È ufficiale: il referendum sulla giustizia si svolgerà in due giorni consecutivi, domenica e lunedì, un cambiamento volto a favorire una maggiore partecipazione degli elettori. A sancirlo è stato il Consiglio dei Ministri guidato da Giorgia Meloni, che ha approvato il decreto legge con le “disposizioni urgenti per le consultazioni elettorali e referendarie dell’anno 2026”.
La Corte di Cassazione, a novembre 2025, ha autorizzato quattro quesiti referendari relativi alla riforma della giustizia promossa dal Ministro Carlo Nordio. Ora, entro marzo 2026, gli italiani saranno chiamati alle urne per un referendum confermativo che riguarda una riforma costituzionale già adottata in doppia lettura dal Parlamento, ma che richiede il consenso popolare per la sua definitiva approvazione.
Le novità del referendum sulla riforma Nordio
Il referendum si concentrerà su alcuni punti cardine della riforma: la separazione delle carriere tra giudici e pubblici ministeri, il nuovo sistema di nomina dei membri del Consiglio Superiore della Magistratura (CSM) tramite sorteggio, l’istituzione di un secondo CSM dedicato esclusivamente ai pubblici ministeri e la creazione di un organo terzo, l’Alta Corte Disciplinare, che avrà il compito di vigilare sull’operato di entrambi i Consigli Superiori.
Il quesito che sarà sottoposto al voto è quello presentato dai deputati del Centrodestra, giudicato il più equilibrato e tecnico: “Approvate il testo della legge costituzionale concernente ‘Norme in materia di ordinamento giurisdizionale e di istituzione della Corte disciplinare’ approvato dal Parlamento e pubblicato nella Gazzetta Ufficiale n. 253 del 30 ottobre 2025?”.
Si tratta di un referendum confermativo, dunque non è previsto il quorum e non sarà necessario un giudizio di ammissibilità da parte della Corte Costituzionale, differenziandosi così dai tradizionali referendum abrogativi.

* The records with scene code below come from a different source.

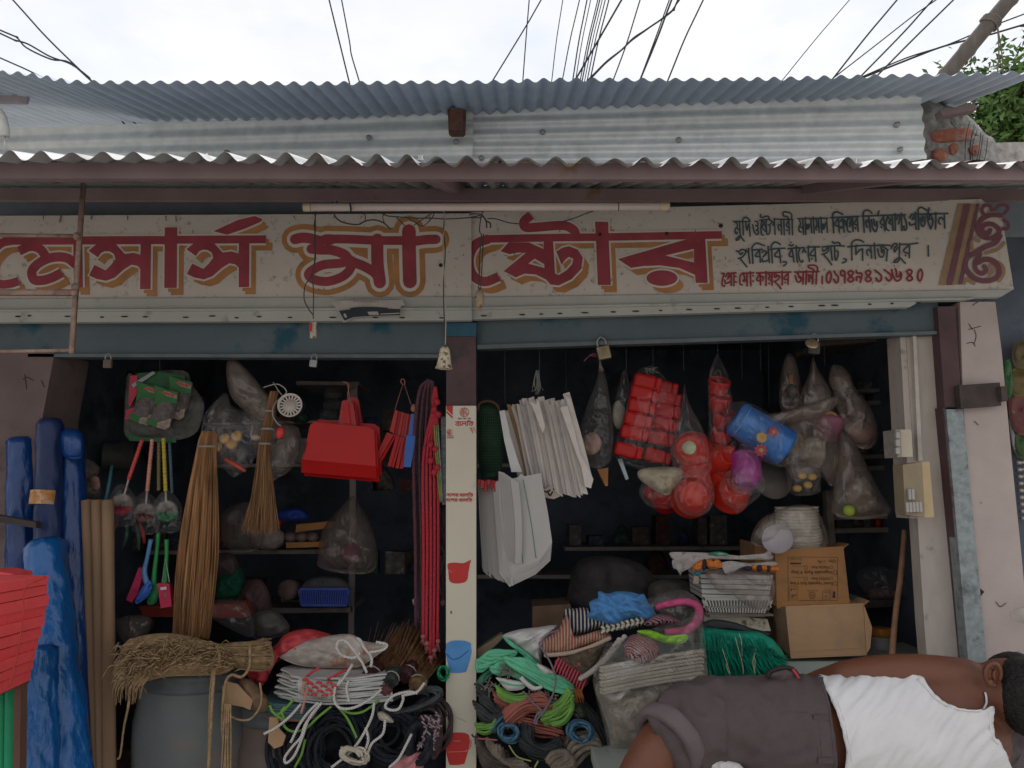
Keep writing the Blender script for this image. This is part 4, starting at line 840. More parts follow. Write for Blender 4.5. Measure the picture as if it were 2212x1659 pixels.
# things on that shelf
def on_shelf_box(label,outline,S,th,m,name='carton',cat='box'):q=MB();q.slab([P(u,v,S)for u,v in outline],(0,th,0));return tag(obj(name,q,m),label,cat)
m_tin=mat('tin_grey',(.13,.13,.125),.45,metal=.3,var=.2)
q=MB();a,b=P(222,985,3.7),P(290,985,3.75);q.lathe([(.066,0),(.07,.004),(.07,.01),(.066,.014),(.066,(b-a).length)],a,b-a,24);tag(obj('tin_can',q,m_tin),'dull grey tin lying on its side behind the red-handled brushes','tin')
on_shelf_box('small dark carton with a pale stripe on the upper back shelf',[(168,868),(205,864),(206,896),(170,898)],4.0,.1,mat('dark_carton',(.06,.06,.065),.6,var=.3,scale=30,dirt=(.3,.2,.18),dscale=14,dlo=.6,dhi=.66))
for i,(u,v,lb)in enumerate(((718,850,'upper clear packet'),(716,873,'middle clear packet'),(708,895,'lower clear packet'))):
    clear_bag(lb+' on the back shelf behind the red dustpan handles',[(u-14,v-10),(u+16,v-9),(u+18,v+9),(u-16,v+10)],3.95,.03,.03,m_film,.008,40,group='clear packets on the back shelf',seed=i)
on_shelf_box('dusty grey carton on the middle back shelf left of the dustpans',[(630,950),(662,946),(664,1000),(630,1000)],3.9,.12,mat('grey_carton',(.16,.14,.13),.8,var=.2))
# crumpled packets, basket, ball, wooden trays
clear_bag('grey crumpled plastic bundle on the shelf behind the small broom',[(480,1110),(520,1085),(560,1090),(575,1130),(560,1185),(500,1190),(478,1160)],3.75,.08,.05,m_filmd,.02,14)
q=MB();q.ball(P(580,1163,3.8),(.085,.06,.055),12,18,.12,3);tag(obj('twine_ball',q,mat('pale_twine',(.26,.21,.19),.95,var=.2,scale=50,bump=.6)),'pale ball of twine under the tip of the small broom','twine')
q=MB();q.puff([(596,1105),(640,1095),(668,1110),(660,1122),(600,1124)],3.8,.05,.04,7,4,.018,18);tag(obj('blue_cloth',q,mat('cobalt_cloth',(.02,.05,.25),.8,var=.3,bump=.4)),'cobalt blue crumpled cloth on the back shelf right of the small broom','cloth')
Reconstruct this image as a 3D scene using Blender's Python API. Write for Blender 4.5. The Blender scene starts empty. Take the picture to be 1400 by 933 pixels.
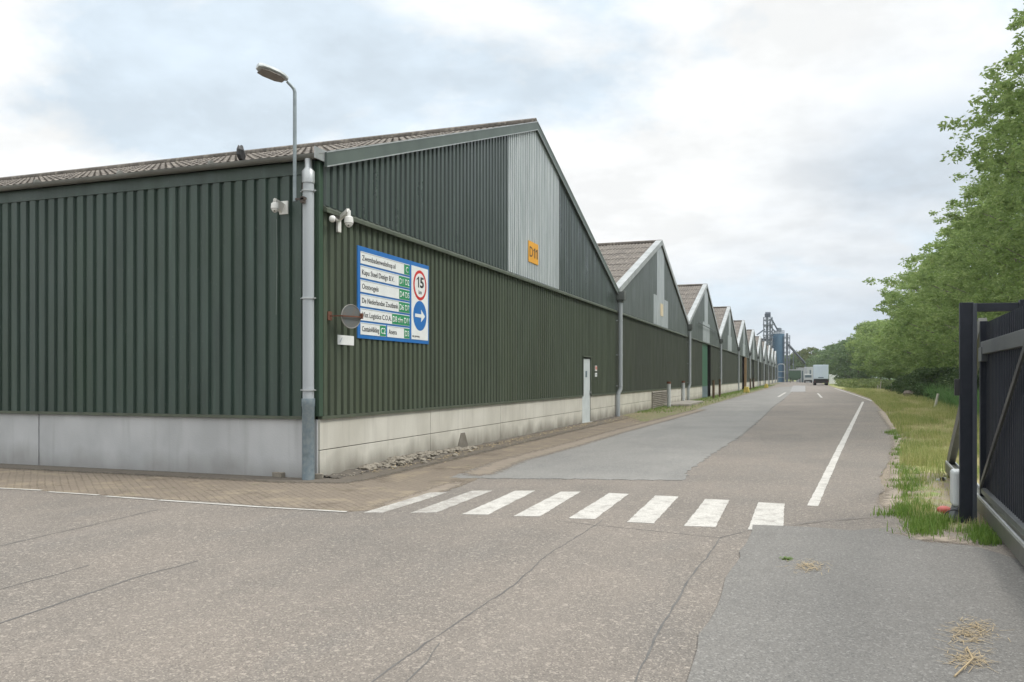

L’iter per l’indizione del referendum è chiaro: dopo l’ok della Cassazione, il Consiglio dei Ministri avrà 60 giorni di tempo per richiedere ufficialmente al Presidente della Repubblica l’indizione del referendum. Il voto si dovrà quindi tenere tra il quarantesimo e il settantesimo giorno successivo alla pubblicazione del decreto di indizione in Gazzetta Ufficiale.

Si prevede che la consultazione referendaria si svolgerà tra marzo e aprile 2026. Gli elettori favorevoli alla riforma dovranno esprimersi con un “Sì”, mentre chi si oppone dovrà votare “No”. Questa chiarezza evita la confusione tipica dei referendum abrogativi, dove spesso il “Sì” significa cancellare una norma e il “No” mantenerla.
I sostenitori del “Sì” ritengono che la riforma sia un passo necessario per rendere il sistema giudiziario più moderno, trasparente e comprensibile ai cittadini. La separazione delle carriere viene vista come un modo per garantire maggiore imparzialità: giudici e pubblici ministeri avrebbero percorsi professionali distinti, evitando possibili sovrapposizioni di ruoli e culture. Lo sdoppiamento del CSM, secondo i favorevoli, permetterebbe una gestione più ordinata delle nomine e delle carriere, mentre l’Alta Corte disciplinare introdurrebbe un organismo più specializzato e indipendente per valutare eventuali comportamenti scorretti. Per chi sostiene il “Sì”, il referendum rappresenta un’occasione per correggere squilibri storici e avvicinare l’Italia a modelli già presenti in altri Paesi europei.
Il fronte del “No” considera invece la riforma un rischio per l’equilibrio costituzionale e per l’indipendenza della magistratura. La separazione delle carriere, secondo i contrari, creerebbe due corpi professionali troppo distanti, indebolendo la cultura comune della giurisdizione che oggi garantisce un approccio unitario alla funzione giudiziaria. Lo sdoppiamento del CSM e l’istituzione dell’Alta Corte disciplinare vengono percepiti come elementi che potrebbero aumentare l’influenza del potere politico sulle nomine e sui procedimenti disciplinari. Per il “No”, la riforma non affronta i problemi reali della giustizia – come la lentezza dei processi e la carenza di personale – e rischia invece di compromettere l’autonomia dei magistrati.
Il referendum del 2026 sarà quindi un momento cruciale per il futuro della giustizia in Italia, con un quesito che, pur essendo tecnico, ha implicazioni profonde per l’intero sistema giudiziario nazionale.